Mr Blair insisted that he was not an "excessively excessive" drinker and always believed he was "in control" of his alcohol intake.
But in his memoir, A Journey, he confessed that he was never sure whether his drinking was good or bad for him, adding: "You have to be honest: it's a drug, there's no getting away from it."
Mr Blair wrote: "By the standards of days gone by I was not even remotely a toper, and I couldn't do lunchtime drinking except on Christmas Day, but if you took the thing everyone always lies about - units per week - I was definitely at the outer limit.
"Stiff whisky or G&T before dinner, couple of glasses of wine or even half a bottle with it. So not excessively excessive. I had a limit. But I was aware that it had become a prop."
Mr Blair said he could "never work out" whether alcohol was good for him because it helped him relax, or bad because he could have been working instead of relaxing.
He came to the conclusion that the benefits of relaxation outweighed the cost to his work.
"I thought that escaping the pressure and relaxing was a vital part of keeping the job in proportion, a function rather like my holidays," he wrote.
But he added: "I was never sure.

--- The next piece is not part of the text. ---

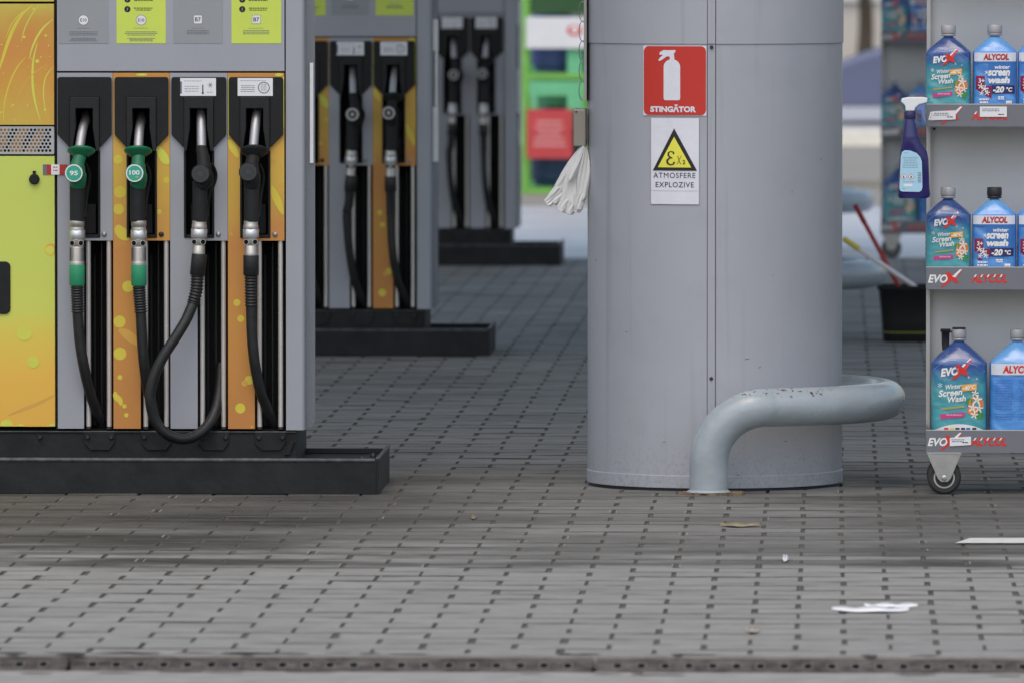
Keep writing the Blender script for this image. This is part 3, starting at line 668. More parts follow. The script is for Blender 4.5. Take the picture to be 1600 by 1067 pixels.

I believed I was in control of the alcohol. However, you have to be honest: it's a drug, there's no getting away from it."
Commenting on references to drink in the book, former home secretary Lord Reid told GMTV: "I've read the book... let me tell you what he says in the book - in about 500 pages he devotes three paragraphs to it.
"He wonders whether drinking one stiff gin and tonic and a couple of glasses of wine a night during dinner, was that a big step up?"
"Well, it might have been for Tony who didn't normally drink; where I come from, a gin and tonic, two glasses of wine, you wouldn't give that to a budgie.
"I speak with some authority on this. All I am saying is 'Don't believe the headline'."